● **GIVEN ENTRIES**:
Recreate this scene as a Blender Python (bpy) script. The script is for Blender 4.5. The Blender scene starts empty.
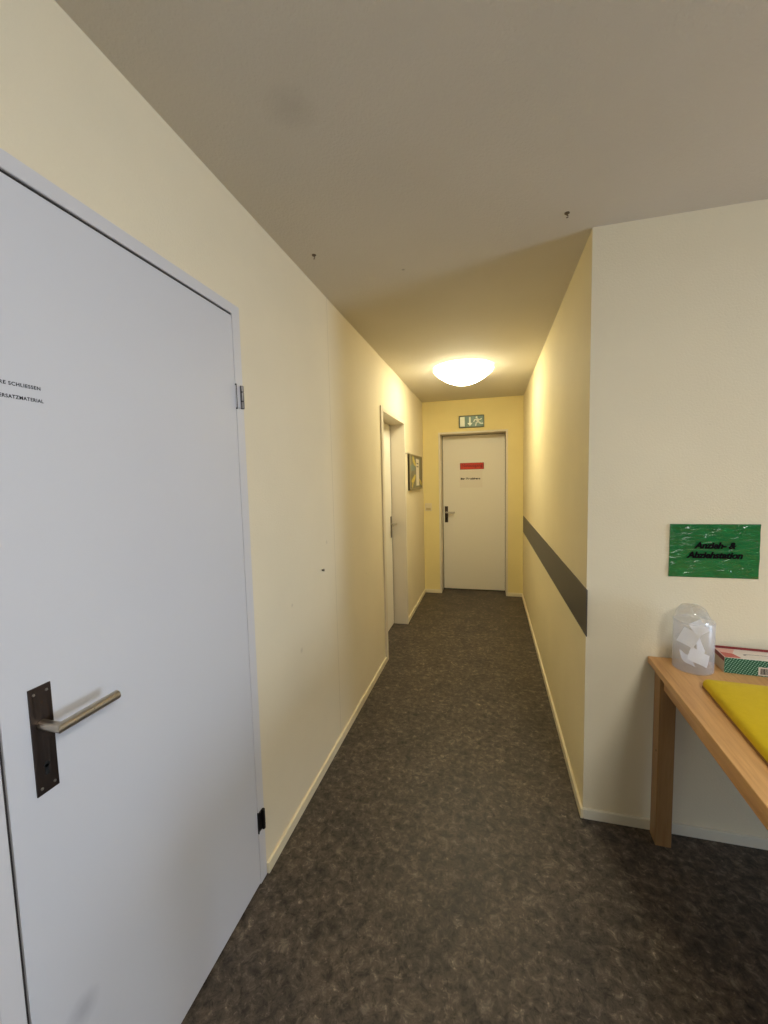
import bpy, bmesh, math, random
from mathutils import Vector, Matrix
random.seed(7)
scene = bpy.context.scene
C = scene.collection
PI = math.pi

# ------------------------------------------------------------------ helpers
def lin(r, g, b):
    def f(v):
        v /= 255.0
        return v / 12.92 if v <= 0.04045 else ((v + 0.055) / 1.055) ** 2.4
    return (f(r), f(g), f(b), 1.0)

def material(name, col, rough=0.5, metal=0.0, spec=0.5):
    m = bpy.data.materials.new(name); m.use_nodes = True
    b = m.node_tree.nodes['Principled BSDF']
    b.inputs['Base Color'].default_value = col
    b.inputs['Roughness'].default_value = rough
    b.inputs['Metallic'].default_value = metal
    b.inputs['Specular IOR Level'].default_value = spec
    return m

class NT:
    """small node builder"""
    def __init__(s, m):
        s.m = m; s.t = m.node_tree; s.b = s.t.nodes['Principled BSDF']
    def n(s, kind, **kw):
        d = s.t.nodes.new(kind)
        for k, v in kw.items():
            if k in d.inputs.keys(): d.inputs[k].default_value = v
            else: setattr(d, k, v)
        return d
    def l(s, a, b): s.t.links.new(a, b)
    def obj(s): return s.n('ShaderNodeTexCoord').outputs['Object']
    def mapping(s, scale=(1, 1, 1), loc=(0, 0, 0)):
        mp = s.n('ShaderNodeMapping'); s.l(s.obj(), mp.inputs['Vector'])
        mp.inputs['Scale'].default_value = scale; mp.inputs['Location'].default_value = loc
        return mp.outputs['Vector']
    def noise(s, vec, scale, detail=2, rough=0.5, dist=0.0):
        d = s.n('ShaderNodeTexNoise'); s.l(vec, d.inputs['Vector'])
        d.inputs['Scale'].default_value = scale; d.inputs['Detail'].default_value = detail
        d.inputs['Roughness'].default_value = rough; d.inputs['Distortion'].default_value = dist
        return d.outputs['Fac']
    def ramp(s, fac, stops):
        d = s.n('ShaderNodeValToRGB'); s.l(fac, d.inputs['Fac'])
        e = d.color_ramp.elements
        while len(e) < len(stops): e.new(0.5)
        for el, (p, c) in zip(e, stops): el.position = p; el.color = c
        return d.outputs['Color']
    def mix(s, fac, a, b, mode='MIX'):
        d = s.n('ShaderNodeMix', data_type='RGBA', blend_type=mode)
        for sock, v in ((d.inputs[0], fac), (d.inputs[6], a), (d.inputs[7], b)):
            if hasattr(v, 'is_linked'): s.l(v, sock)
            else: sock.default_value = v
        return d.outputs[2]
    def bump(s, fac, strength, dist):
        d = s.n('ShaderNodeBump'); s.l(fac, d.inputs['Height'])
        d.inputs['Strength'].default_value = strength; d.inputs['Distance'].default_value = dist
        s.l(d.outputs['Normal'], s.b.inputs['Normal'])
    def col(s, c): s.l(c, s.b.inputs['Base Color'])
    def spot(s, centre, r0, r1):
        """1 inside radius r0 about centre (object space), 0 beyond r1"""
        d = s.n('ShaderNodeVectorMath', operation='DISTANCE')
        s.l(s.obj(), d.inputs[0]); d.inputs[1].default_value = centre
        nz = s.n('ShaderNodeTexNoise'); s.l(s.obj(), nz.inputs['Vector']); nz.inputs['Scale'].default_value = 30
        ad = s.n('ShaderNodeMath', operation='MULTIPLY_ADD'); s.l(nz.outputs['Fac'], ad.inputs[0])
        ad.inputs[1].default_value = (r1 - r0) * 0.8; s.l(d.outputs['Value'], ad.inputs[2])
        mr = s.n('ShaderNodeMapRange'); s.l(ad.outputs[0], mr.inputs['Value'])
        mr.inputs['From Min'].default_value = r0; mr.inputs['From Max'].default_value = r1 + (r1 - r0) * .5
        mr.inputs['To Min'].default_value = 1; mr.inputs['To Max'].default_value = 0
        return mr.outputs['Result']

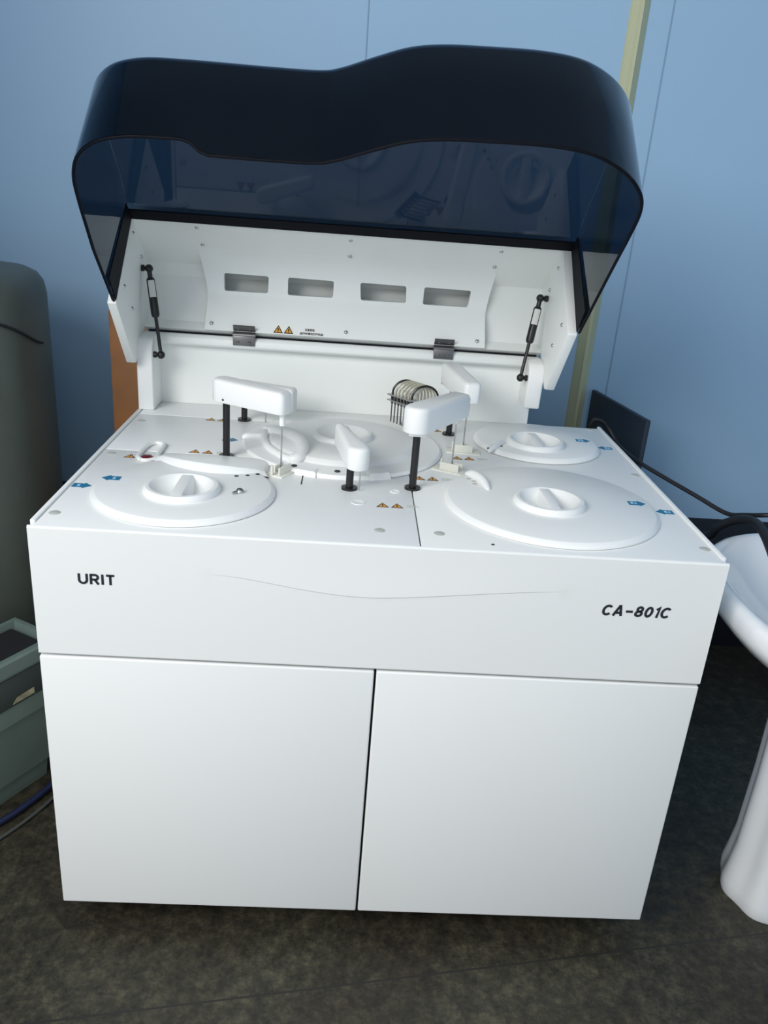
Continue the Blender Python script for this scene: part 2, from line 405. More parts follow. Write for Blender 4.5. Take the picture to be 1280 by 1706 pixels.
# warning stickers: triangles with a black border and a small line of print
def tri(bm, x, y, z, s, h, zoff, mi, flip=1):
    f = bm.faces.new([bm.verts.new((x - s, y, z + zoff)), bm.verts.new((x + s, y, z + zoff)), bm.verts.new((x, y + h, z + zoff))]); f.material_index = mi
def warn_flat(x, y, n=2, s=0.0115, text=True):
    z = zz(0.0)
    for i in range(n):
        bm = B(); cx = x + i * 0.0265
        prism(bm, [(cx - s, y - 0.010, z - 0.0002), (cx + s, y - 0.010, z - 0.0002), (cx, y + 0.012, z - 0.0002)], (0, 0, 0.0007))
        for f in bm.faces: f.material_index = 0
        t = B(); prism(t, [(cx - s * 0.66, y - 0.0082, z), (cx + s * 0.66, y - 0.0082, z), (cx, y + 0.0078, z)], (0, 0, 0.0008))
        for f in t.faces: f.material_index = 1
        merge(bm, t)
        t = B(); box(t, cx - 0.0011, cx + 0.0011, y - 0.0035, y + 0.0035, z, z + 0.0011); box(t, cx - 0.0011, cx + 0.0011, y - 0.0068, y - 0.005, z, z + 0.0011)
        for f in t.faces: f.material_index = 0
        merge(bm, t)
        obj('warning_sticker', bm, [M['inkblk'], M['orange']], an)
    if text:
        bm = B(); x2 = x + n * 0.0265 - 0.008
        for r_, wd in ((0.004, 0.020), (-0.001, 0.026), (-0.006, 0.017)):
            for k in range(int(wd / 0.003)):
                box(bm, x2 + k * 0.003, x2 + k * 0.003 + 0.002, y + r_, y + r_ + 0.0028, z - 0.0001, z + 0.0004)
        obj('printed_note', bm, M['cap'], an)
warn_flat(0.574, 0.178); warn_flat(0.189, 0.422); warn_flat(0.070, 0.368, 1, text=False)
warn_flat(0.181, 0.667, text=False); warn_flat(0.652, 0.338); warn_flat(0.744, 0.486); warn_flat(0.690, 0.692, text=False)

# -------- round covers with grip dishes
def grip(cx, cy, z, parent, r=0.068):
    bm = B()
    lathe(bm, cx, cy, [(r, z - 0.002), (r, z + 0.003), (r - 0.002, z + 0.0085), (r - 0.005, z + 0.011), (r - 0.011, z + 0.0112), (r - 0.0145, z + 0.0085),
                       (r - 0.020, z + 0.001), (r - 0.028, z - 0.0055), (r - 0.040, z - 0.0095), (0.012, z - 0.0108), (0, z - 0.011)], 56)
    g = obj('grip_dish', bm, M['plastic'], parent)
    bm = B(); L_ = r - 0.012
    n = 12; up = []; 
    prof = []
    for k in range(n + 1):
        a = -1 + 2 * k / n
        prof.append((a * L_, z + 0.0095 + 0.0025 * (1 - a * a)))
    poly = [(cx - 0.0100, cy + a, b) for a, b in prof] + [(cx - 0.0100, cy + L_ * 0.8, z - 0.0105), (cx - 0.0100, cy - L_ * 0.8, z - 0.0105)]
    t = B(); prism(t, poly, (0.020, 0, 0), 0.0015, 2)
    for v in t.verts:                                   # splay the foot of the bar
        k = max(0, min(1, (z + 0.010 - v.co.z) / 0.019)); v.co.x = cx + (v.co.x - cx) * (1 + 0.9 * k)
    merge(bm, t)
    obj('grip_bar', bm, M['plastic'], parent)
    return g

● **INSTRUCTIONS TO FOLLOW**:
Repeat every record precisely. Any picture among them stays out of the copy.

● **FINISHED TASK**:
Recreate this scene as a Blender Python (bpy) script. The script is for Blender 4.5. The Blender scene starts empty.
import bpy, bmesh, math, random
from mathutils import Vector, Matrix
random.seed(7)
scene = bpy.context.scene
C = scene.collection
PI = math.pi

# ------------------------------------------------------------------ helpers
def lin(r, g, b):
    def f(v):
        v /= 255.0
        return v / 12.92 if v <= 0.04045 else ((v + 0.055) / 1.055) ** 2.4
    return (f(r), f(g), f(b), 1.0)

def material(name, col, rough=0.5, metal=0.0, spec=0.5):
    m = bpy.data.materials.new(name); m.use_nodes = True
    b = m.node_tree.nodes['Principled BSDF']
    b.inputs['Base Color'].default_value = col
    b.inputs['Roughness'].default_value = rough
    b.inputs['Metallic'].default_value = metal
    b.inputs['Specular IOR Level'].default_value = spec
    return m

class NT:
    """small node builder"""
    def __init__(s, m):
        s.m = m; s.t = m.node_tree; s.b = s.t.nodes['Principled BSDF']
    def n(s, kind, **kw):
        d = s.t.nodes.new(kind)
        for k, v in kw.items():
            if k in d.inputs.keys(): d.inputs[k].default_value = v
            else: setattr(d, k, v)
        return d
    def l(s, a, b): s.t.links.new(a, b)
    def obj(s): return s.n('ShaderNodeTexCoord').outputs['Object']
    def mapping(s, scale=(1, 1, 1), loc=(0, 0, 0)):
        mp = s.n('ShaderNodeMapping'); s.l(s.obj(), mp.inputs['Vector'])
        mp.inputs['Scale'].default_value = scale; mp.inputs['Location'].default_value = loc
        return mp.outputs['Vector']
    def noise(s, vec, scale, detail=2, rough=0.5, dist=0.0):
        d = s.n('ShaderNodeTexNoise'); s.l(vec, d.inputs['Vector'])
        d.inputs['Scale'].default_value = scale; d.inputs['Detail'].default_value = detail
        d.inputs['Roughness'].default_value = rough; d.inputs['Distortion'].default_value = dist
        return d.outputs['Fac']
    def ramp(s, fac, stops):
        d = s.n('ShaderNodeValToRGB'); s.l(fac, d.inputs['Fac'])
        e = d.color_ramp.elements
        while len(e) < len(stops): e.new(0.5)
        for el, (p, c) in zip(e, stops): el.position = p; el.color = c
        return d.outputs['Color']
    def mix(s, fac, a, b, mode='MIX'):
        d = s.n('ShaderNodeMix', data_type='RGBA', blend_type=mode)
        for sock, v in ((d.inputs[0], fac), (d.inputs[6], a), (d.inputs[7], b)):
            if hasattr(v, 'is_linked'): s.l(v, sock)
            else: sock.default_value = v
        return d.outputs[2]
    def bump(s, fac, strength, dist):
        d = s.n('ShaderNodeBump'); s.l(fac, d.inputs['Height'])
        d.inputs['Strength'].default_value = strength; d.inputs['Distance'].default_value = dist
        s.l(d.outputs['Normal'], s.b.inputs['Normal'])
    def col(s, c): s.l(c, s.b.inputs['Base Color'])
    def spot(s, centre, r0, r1):
        """1 inside radius r0 about centre (object space), 0 beyond r1"""
        d = s.n('ShaderNodeVectorMath', operation='DISTANCE')
        s.l(s.obj(), d.inputs[0]); d.inputs[1].default_value = centre
        nz = s.n('ShaderNodeTexNoise'); s.l(s.obj(), nz.inputs['Vector']); nz.inputs['Scale'].default_value = 30
        ad = s.n('ShaderNodeMath', operation='MULTIPLY_ADD'); s.l(nz.outputs['Fac'], ad.inputs[0])
        ad.inputs[1].default_value = (r1 - r0) * 0.8; s.l(d.outputs['Value'], ad.inputs[2])
        mr = s.n('ShaderNodeMapRange'); s.l(ad.outputs[0], mr.inputs['Value'])
        mr.inputs['From Min'].default_value = r0; mr.inputs['From Max'].default_value = r1 + (r1 - r0) * .5
        mr.inputs['To Min'].default_value = 1; mr.inputs['To Max'].default_value = 0
        return mr.outputs['Result']

Continue the Blender Python script for this scene: part 2, from line 405. More parts follow. Write for Blender 4.5. Take the picture to be 1280 by 1706 pixels.
# warning stickers: triangles with a black border and a small line of print
def tri(bm, x, y, z, s, h, zoff, mi, flip=1):
    f = bm.faces.new([bm.verts.new((x - s, y, z + zoff)), bm.verts.new((x + s, y, z + zoff)), bm.verts.new((x, y + h, z + zoff))]); f.material_index = mi
def warn_flat(x, y, n=2, s=0.0115, text=True):
    z = zz(0.0)
    for i in range(n):
        bm = B(); cx = x + i * 0.0265
        prism(bm, [(cx - s, y - 0.010, z - 0.0002), (cx + s, y - 0.010, z - 0.0002), (cx, y + 0.012, z - 0.0002)], (0, 0, 0.0007))
        for f in bm.faces: f.material_index = 0
        t = B(); prism(t, [(cx - s * 0.66, y - 0.0082, z), (cx + s * 0.66, y - 0.0082, z), (cx, y + 0.0078, z)], (0, 0, 0.0008))
        for f in t.faces: f.material_index = 1
        merge(bm, t)
        t = B(); box(t, cx - 0.0011, cx + 0.0011, y - 0.0035, y + 0.0035, z, z + 0.0011); box(t, cx - 0.0011, cx + 0.0011, y - 0.0068, y - 0.005, z, z + 0.0011)
        for f in t.faces: f.material_index = 0
        merge(bm, t)
        obj('warning_sticker', bm, [M['inkblk'], M['orange']], an)
    if text:
        bm = B(); x2 = x + n * 0.0265 - 0.008
        for r_, wd in ((0.004, 0.020), (-0.001, 0.026), (-0.006, 0.017)):
            for k in range(int(wd / 0.003)):
                box(bm, x2 + k * 0.003, x2 + k * 0.003 + 0.002, y + r_, y + r_ + 0.0028, z - 0.0001, z + 0.0004)
        obj('printed_note', bm, M['cap'], an)
warn_flat(0.574, 0.178); warn_flat(0.189, 0.422); warn_flat(0.070, 0.368, 1, text=False)
warn_flat(0.181, 0.667, text=False); warn_flat(0.652, 0.338); warn_flat(0.744, 0.486); warn_flat(0.690, 0.692, text=False)

# -------- round covers with grip dishes
def grip(cx, cy, z, parent, r=0.068):
    bm = B()
    lathe(bm, cx, cy, [(r, z - 0.002), (r, z + 0.003), (r - 0.002, z + 0.0085), (r - 0.005, z + 0.011), (r - 0.011, z + 0.0112), (r - 0.0145, z + 0.0085),
                       (r - 0.020, z + 0.001), (r - 0.028, z - 0.0055), (r - 0.040, z - 0.0095), (0.012, z - 0.0108), (0, z - 0.011)], 56)
    g = obj('grip_dish', bm, M['plastic'], parent)
    bm = B(); L_ = r - 0.012
    n = 12; up = []; 
    prof = []
    for k in range(n + 1):
        a = -1 + 2 * k / n
        prof.append((a * L_, z + 0.0095 + 0.0025 * (1 - a * a)))
    poly = [(cx - 0.0100, cy + a, b) for a, b in prof] + [(cx - 0.0100, cy + L_ * 0.8, z - 0.0105), (cx - 0.0100, cy - L_ * 0.8, z - 0.0105)]
    t = B(); prism(t, poly, (0.020, 0, 0), 0.0015, 2)
    for v in t.verts:                                   # splay the foot of the bar
        k = max(0, min(1, (z + 0.010 - v.co.z) / 0.019)); v.co.x = cx + (v.co.x - cx) * (1 + 0.9 * k)
    merge(bm, t)
    obj('grip_bar', bm, M['plastic'], parent)
    return g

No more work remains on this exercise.